(begin)

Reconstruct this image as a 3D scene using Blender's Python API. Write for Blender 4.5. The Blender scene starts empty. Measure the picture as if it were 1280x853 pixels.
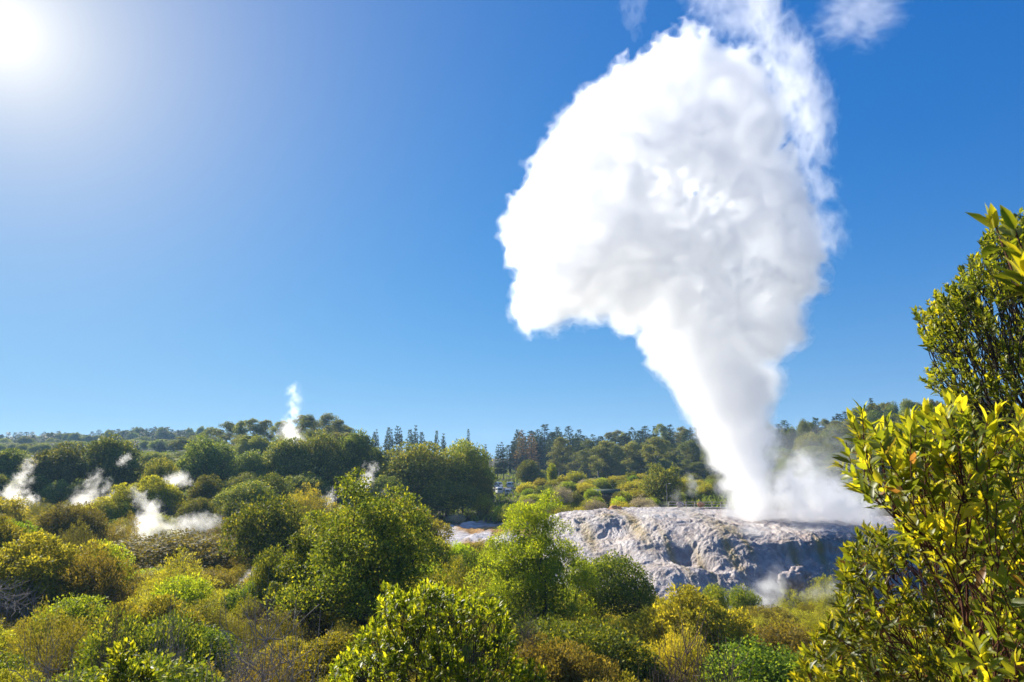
# Geyser valley with steam plume, scrub and forest
import bpy, math, random
import numpy as np
import openvdb as vdb
from mathutils import Vector
EXPO = 1.10
AUR1, AUR2 = 0.2, 1.0
G_STEAM = 0.66
HAZE = 0.00020
PSH = [(-0.6, 0.06), (0.0, 0.22), (0.9, 0.32)]

S = bpy.context.scene
COL = S.collection
R = math.radians
rng = np.random.default_rng(7)
random.seed(7)

# ------------------------------------------------------------------ camera
FPX = 853.0
TH = math.atan(149.0 / 853.0)
cd = bpy.data.cameras.new("camera")
cd.sensor_width = 36.0
cd.lens = 24.0
cd.clip_start = 0.05
cd.clip_end = 20000.0
cam = bpy.data.objects.new("camera", cd)
COL.objects.link(cam)
cam.location = (0, 0, 0)
cam.rotation_euler = (R(90) + TH, 0, 0)
cd.dof.use_dof = True
cd.dof.focus_distance = 60.0
cd.dof.aperture_fstop = 9.0
S.camera = cam


def at(px, py, Y):
    """World point at forward distance Y seen at photo pixel (px, py)."""
    u = (px - 640.0) / FPX
    v = (426.5 - py) / FPX
    yw = math.cos(TH) - v * math.sin(TH)
    zw = math.sin(TH) + v * math.cos(TH)
    k = Y / yw
    return np.array((u * k, Y, zw * k))


# ------------------------------------------------------------------ light
SUN_EL, SUN_AZ = R(27.8), R(-39.6)          # azimuth measured from +Y towards +X
sdir = Vector((math.sin(SUN_AZ) * math.cos(SUN_EL), math.cos(SUN_AZ) * math.cos(SUN_EL), math.sin(SUN_EL)))
sl = bpy.data.lights.new("sun", "SUN")
sl.energy = 5.0
sl.angle = R(0.5)
sl.color = (1.0, 0.93, 0.80)
so = bpy.data.objects.new("sun", sl)
COL.objects.link(so)
so.rotation_euler = sdir.to_track_quat("Z", "Y").to_euler()
so.location = (-60, 60, 60)

w = bpy.data.worlds.new("World")
S.world = w
w.use_nodes = True
nt = w.node_tree
nt.nodes.clear()


def nd(nt, t, **kw):
    n = nt.nodes.new(t)
    for k, v in kw.items():
        setattr(n, k, v)
    return n


def lk(nt, a, b):
    nt.links.new(a, b)


sky = nd(nt, "ShaderNodeTexSky", sky_type="NISHITA")
sky.sun_disc = False
sky.sun_elevation = SUN_EL
sky.sun_rotation = SUN_AZ
sky.altitude = 300
sky.air_density = 1.0
sky.dust_density = 0.02
sky.ozone_density = 3.0
hs = nd(nt, "ShaderNodeHueSaturation")
hs.inputs["Saturation"].default_value = 1.3
hs.inputs["Value"].default_value = 1.0
tint = nd(nt, "ShaderNodeMix", data_type="RGBA", blend_type="MULTIPLY")
tint.inputs["Factor"].default_value = 1.0
lk(nt, sky.outputs[0], tint.inputs[6])
tint.inputs[7].default_value = (0.52, 0.83, 1.27, 1)
lk(nt, tint.outputs[2], hs.inputs["Color"])
# the bright aureole round the sun
tc = nd(nt, "ShaderNodeTexCoord")
nrm = nd(nt, "ShaderNodeVectorMath", operation="NORMALIZE")
lk(nt, tc.outputs["Generated"], nrm.inputs[0])
lift = nd(nt, "ShaderNodeVectorMath", operation="ADD")
lk(nt, nrm.outputs[0], lift.inputs[0])
lift.inputs[1].default_value = (0, 0, 0.10)
lk(nt, lift.outputs[0], sky.inputs["Vector"])
dp = nd(nt, "ShaderNodeVectorMath", operation="DOT_PRODUCT")
lk(nt, nrm.outputs[0], dp.inputs[0])
dp.inputs[1].default_value = sdir
ac = nd(nt, "ShaderNodeMath", operation="ARCCOSINE")
ac.use_clamp = False
mn = nd(nt, "ShaderNodeMath", operation="MINIMUM")
lk(nt, dp.outputs["Value"], mn.inputs[0])
mn.inputs[1].default_value = 0.99999
lk(nt, mn.outputs[0], ac.inputs[0])


def lobe(width_deg, amp):
    m = nd(nt, "ShaderNodeMath", operation="MULTIPLY")
    lk(nt, ac.outputs[0], m.inputs[0])
    m.inputs[1].default_value = -1.0 / R(width_deg)
    e = nd(nt, "ShaderNodeMath", operation="EXPONENT")
    lk(nt, m.outputs[0], e.inputs[0])
    a = nd(nt, "ShaderNodeMath", operation="MULTIPLY")
    lk(nt, e.outputs[0], a.inputs[0])
    a.inputs[1].default_value = amp
    return a


l1, l2 = lobe(3.2, AUR1), lobe(12.5, AUR2)
ad = nd(nt, "ShaderNodeMath", operation="ADD")
lk(nt, l1.outputs[0], ad.inputs[0])
lk(nt, l2.outputs[0], ad.inputs[1])
fac = nd(nt, "ShaderNodeMath", operation="MINIMUM")
lk(nt, ad.outputs[0], fac.inputs[0])
fac.inputs[1].default_value = 1.0
# tone of the clear sky, channel by channel
sep = nd(nt, "ShaderNodeSeparateColor")
lk(nt, hs.outputs[0], sep.inputs[0])
com = nd(nt, "ShaderNodeCombineColor")
for ch, (ex, gain) in enumerate(((1.4, 1.12), (0.74, 1.40), (0.42, 2.85))):
    pw = nd(nt, "ShaderNodeMath", operation="POWER")
    lk(nt, sep.outputs[ch], pw.inputs[0])
    pw.inputs[1].default_value = ex
    gm = nd(nt, "ShaderNodeMath", operation="MULTIPLY")
    lk(nt, pw.outputs[0], gm.inputs[0])
    gm.inputs[1].default_value = gain
    lk(nt, gm.outputs[0], com.inputs[ch])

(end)

→ What is expected: Return exactly what appears from the opening line of the material through the line with "nt.links.new(a, b)", apart from the pictures.

→ Finished task:
Reconstruct this image as a 3D scene using Blender's Python API. Write for Blender 4.5. The Blender scene starts empty. Measure the picture as if it were 1280x853 pixels.
# Geyser valley with steam plume, scrub and forest
import bpy, math, random
import numpy as np
import openvdb as vdb
from mathutils import Vector
EXPO = 1.10
AUR1, AUR2 = 0.2, 1.0
G_STEAM = 0.66
HAZE = 0.00020
PSH = [(-0.6, 0.06), (0.0, 0.22), (0.9, 0.32)]

S = bpy.context.scene
COL = S.collection
R = math.radians
rng = np.random.default_rng(7)
random.seed(7)

# ------------------------------------------------------------------ camera
FPX = 853.0
TH = math.atan(149.0 / 853.0)
cd = bpy.data.cameras.new("camera")
cd.sensor_width = 36.0
cd.lens = 24.0
cd.clip_start = 0.05
cd.clip_end = 20000.0
cam = bpy.data.objects.new("camera", cd)
COL.objects.link(cam)
cam.location = (0, 0, 0)
cam.rotation_euler = (R(90) + TH, 0, 0)
cd.dof.use_dof = True
cd.dof.focus_distance = 60.0
cd.dof.aperture_fstop = 9.0
S.camera = cam


def at(px, py, Y):
    """World point at forward distance Y seen at photo pixel (px, py)."""
    u = (px - 640.0) / FPX
    v = (426.5 - py) / FPX
    yw = math.cos(TH) - v * math.sin(TH)
    zw = math.sin(TH) + v * math.cos(TH)
    k = Y / yw
    return np.array((u * k, Y, zw * k))


# ------------------------------------------------------------------ light
SUN_EL, SUN_AZ = R(27.8), R(-39.6)          # azimuth measured from +Y towards +X
sdir = Vector((math.sin(SUN_AZ) * math.cos(SUN_EL), math.cos(SUN_AZ) * math.cos(SUN_EL), math.sin(SUN_EL)))
sl = bpy.data.lights.new("sun", "SUN")
sl.energy = 5.0
sl.angle = R(0.5)
sl.color = (1.0, 0.93, 0.80)
so = bpy.data.objects.new("sun", sl)
COL.objects.link(so)
so.rotation_euler = sdir.to_track_quat("Z", "Y").to_euler()
so.location = (-60, 60, 60)

w = bpy.data.worlds.new("World")
S.world = w
w.use_nodes = True
nt = w.node_tree
nt.nodes.clear()


def nd(nt, t, **kw):
    n = nt.nodes.new(t)
    for k, v in kw.items():
        setattr(n, k, v)
    return n


def lk(nt, a, b):
    nt.links.new(a, b)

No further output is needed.